Tag Archives: missing person

The Light Between Worlds by Laura Weymouth

Our story, The Light Between Worlds, begins in London during the Blitz (the bombings of England’s capitol during WWII) where three children huddle together in an Air Raid Shelter waiting for their parents to join them when suddenly they find themselves in the “Woodlands” where the indigenous  creatures give them haven. Promised that they can return home at any time  to their original time and place, they take up residence in a castle, assisting in diplomatic discussions to prevent a war (which eventually breaks out anyway). After six and a half years, the two older siblings, James and Alexandra, decide its time to return home bringing the surprised and reluctant Evelyn with them. 

Back home they never quite readjust, especially Evelyn, who is living between the two worlds, longing for one while trying to find some sort of peace in the other. Six years later, Evelyn and James are both at their respective boarding schools while Alexandra has escaped the trauma of caring for her despondent  little sis by going to college in America. 

Told in two sections, from both Evelyn’s and Alexandra’s point of view, the past is featured in Italics. Most of the text is introspective as both girls reflect on their behaviors and their relationships. Poor James is also lost, not knowing what to do, and their parents are besides themselves, never understanding why their children are emotionally falling apart. When tragedy strikes, nobody is surprised, but there is enough guilt to go around. 

The author, Laura Weymouth, is from Western New York, my general location, and I was rooting for her debut novel to succeed. Unfortunately, C S Lewis did it so much better, so I recommend the YA population read The Lion, The Witch, and The Wardrobe to see how it should be done. I don’t understand why Weymouth would write a book which has so many parallels to the classic The Chronicles of Narnia series. Perhaps this could be forgiven if the text were dynamic, but there is too much lamenting and not enough action. I would have liked to read  a lot more about The Woodlands so I could perhaps understand the attraction. To top it all off, at times I found the narrative confusing.
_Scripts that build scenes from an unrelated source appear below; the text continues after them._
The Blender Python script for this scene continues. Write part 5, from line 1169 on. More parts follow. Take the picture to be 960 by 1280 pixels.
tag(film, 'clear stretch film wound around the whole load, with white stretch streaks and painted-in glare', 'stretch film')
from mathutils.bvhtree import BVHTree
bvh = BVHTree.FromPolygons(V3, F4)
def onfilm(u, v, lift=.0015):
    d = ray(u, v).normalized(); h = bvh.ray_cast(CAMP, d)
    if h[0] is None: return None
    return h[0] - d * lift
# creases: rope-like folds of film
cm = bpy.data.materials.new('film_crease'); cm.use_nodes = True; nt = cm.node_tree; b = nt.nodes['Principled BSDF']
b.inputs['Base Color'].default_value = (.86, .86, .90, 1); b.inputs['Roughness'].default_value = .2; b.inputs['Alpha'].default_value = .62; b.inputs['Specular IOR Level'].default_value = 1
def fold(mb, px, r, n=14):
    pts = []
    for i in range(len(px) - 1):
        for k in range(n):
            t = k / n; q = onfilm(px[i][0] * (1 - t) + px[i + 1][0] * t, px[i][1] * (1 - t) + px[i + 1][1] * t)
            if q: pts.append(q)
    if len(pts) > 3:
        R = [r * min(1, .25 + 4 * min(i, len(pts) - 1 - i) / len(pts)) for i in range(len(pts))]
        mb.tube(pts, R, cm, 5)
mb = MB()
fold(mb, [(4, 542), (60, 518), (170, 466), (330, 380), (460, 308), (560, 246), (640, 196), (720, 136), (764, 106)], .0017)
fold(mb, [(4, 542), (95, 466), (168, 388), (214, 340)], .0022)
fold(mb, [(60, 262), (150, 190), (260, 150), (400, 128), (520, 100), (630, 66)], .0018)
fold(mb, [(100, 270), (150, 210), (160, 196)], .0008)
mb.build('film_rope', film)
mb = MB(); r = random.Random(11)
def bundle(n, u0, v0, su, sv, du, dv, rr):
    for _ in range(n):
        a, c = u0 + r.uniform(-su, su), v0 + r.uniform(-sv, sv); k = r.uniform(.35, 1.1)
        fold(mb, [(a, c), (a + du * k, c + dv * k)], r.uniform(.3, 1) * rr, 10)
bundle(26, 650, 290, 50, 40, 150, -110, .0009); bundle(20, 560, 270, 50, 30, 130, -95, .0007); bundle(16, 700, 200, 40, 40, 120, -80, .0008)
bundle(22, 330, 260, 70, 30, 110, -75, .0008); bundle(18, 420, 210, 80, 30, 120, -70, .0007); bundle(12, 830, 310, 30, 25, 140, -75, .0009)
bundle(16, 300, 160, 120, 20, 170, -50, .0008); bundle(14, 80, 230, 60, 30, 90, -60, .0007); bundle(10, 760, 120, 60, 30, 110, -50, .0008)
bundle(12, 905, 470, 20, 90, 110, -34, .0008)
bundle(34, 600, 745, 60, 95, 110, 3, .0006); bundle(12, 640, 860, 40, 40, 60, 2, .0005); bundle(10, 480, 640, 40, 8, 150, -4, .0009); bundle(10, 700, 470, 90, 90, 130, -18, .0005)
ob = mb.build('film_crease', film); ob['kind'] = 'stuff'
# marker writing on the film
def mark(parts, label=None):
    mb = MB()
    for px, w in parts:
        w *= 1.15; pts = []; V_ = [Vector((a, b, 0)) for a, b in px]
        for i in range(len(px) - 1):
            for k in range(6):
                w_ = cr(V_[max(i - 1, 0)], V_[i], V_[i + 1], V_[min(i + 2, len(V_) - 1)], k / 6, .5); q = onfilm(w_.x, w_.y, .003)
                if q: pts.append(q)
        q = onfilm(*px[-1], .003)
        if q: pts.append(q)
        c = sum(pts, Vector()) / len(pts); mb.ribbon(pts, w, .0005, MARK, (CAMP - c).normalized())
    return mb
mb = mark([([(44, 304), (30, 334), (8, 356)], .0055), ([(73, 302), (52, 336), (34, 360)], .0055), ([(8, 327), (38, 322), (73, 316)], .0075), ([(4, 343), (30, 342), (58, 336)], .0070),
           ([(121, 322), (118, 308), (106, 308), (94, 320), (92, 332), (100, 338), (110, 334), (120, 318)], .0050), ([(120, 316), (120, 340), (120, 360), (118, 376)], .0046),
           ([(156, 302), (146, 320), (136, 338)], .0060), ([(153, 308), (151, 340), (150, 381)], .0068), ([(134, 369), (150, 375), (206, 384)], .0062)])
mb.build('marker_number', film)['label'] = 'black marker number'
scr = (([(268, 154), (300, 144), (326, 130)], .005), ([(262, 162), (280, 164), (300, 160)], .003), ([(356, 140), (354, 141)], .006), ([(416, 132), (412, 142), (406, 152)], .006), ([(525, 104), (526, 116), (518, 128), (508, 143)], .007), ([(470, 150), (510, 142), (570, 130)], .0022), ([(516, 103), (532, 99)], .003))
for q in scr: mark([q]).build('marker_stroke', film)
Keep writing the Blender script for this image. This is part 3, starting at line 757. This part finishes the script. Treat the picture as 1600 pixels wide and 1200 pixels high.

Sorry, it just didn’t come together.

Two stars and a thank you to Edelweiss for providing this ARC in exchange for an honest review,  This review also appears on Goodreads.

Advertisements

The Lying Game by Ruth Ware

When I think of The Lying Game by Ruth Ware I picture four fifteen year old school girls sitting in rocking chairs on the porch of an old sinking house in The Reach, a home in a tidal estuary located near the coastal village of Salten not far from the English Channel. What a life they had spending time together swimming, laughing, and joking, breaking the school rules until they were finally caught and expelled, although little did the supervising nun know the extent of their misdeeds. Of course to tell would be breaking the rules of The Lying Game, a fun way to put one over on people of authority.

Here it is seventeen years later when Kate texts her three former dorm mates, Thea, Isa, and Fatima, with three words – I need you, and off they all come, back to the scene of the “crime” to face up their youthful indiscretions. Unfortunately, they’re not quite sure exactly what really happened way back when. Yet that’s what they are about to find out as the story unfolds, told by Isa with flashbacks about their Sophomore year at Salten Academy, dwelling on the days they hung up out with each other and Luc, Kate’s half brother, while Kate’s father, an artist, drew what he saw, even if their attire was questionable, especially on those hot, skinny dipping days. This ultimately compounds their troubles, but it’s how they deal with these issues that will determine their future, for better or for worse, as details are revealed and the repercussions of the events which occurred that fateful summer are in danger of ruining their lives.

While the premise showed potential, as a psychological thriller, this one is a little less than thrilling. There’s quite a bit of repetition along with a meandering plot and a climax that, while unexpected, isn’t really totally unpredictable. The reader could easily have figured out a lot of this stuff before the big reveal and the subsequent wrapping up of events, although there were some unanswered questions which didn’t have an adequate resolution. This is not a happily ever after sort of book, but we do get some closure, even if various actions didn’t seem to make sense or, at the very least, are a stretch. However, this book is a good character study on the effects of a guilty conscience as each girl tries to make peace with their dark secret, one which at the time sounded like their only viable option. Some editing might have made this a more exciting read.

Three stars and a thank you to Netgalley for providing this ARC in exchange for an honest review.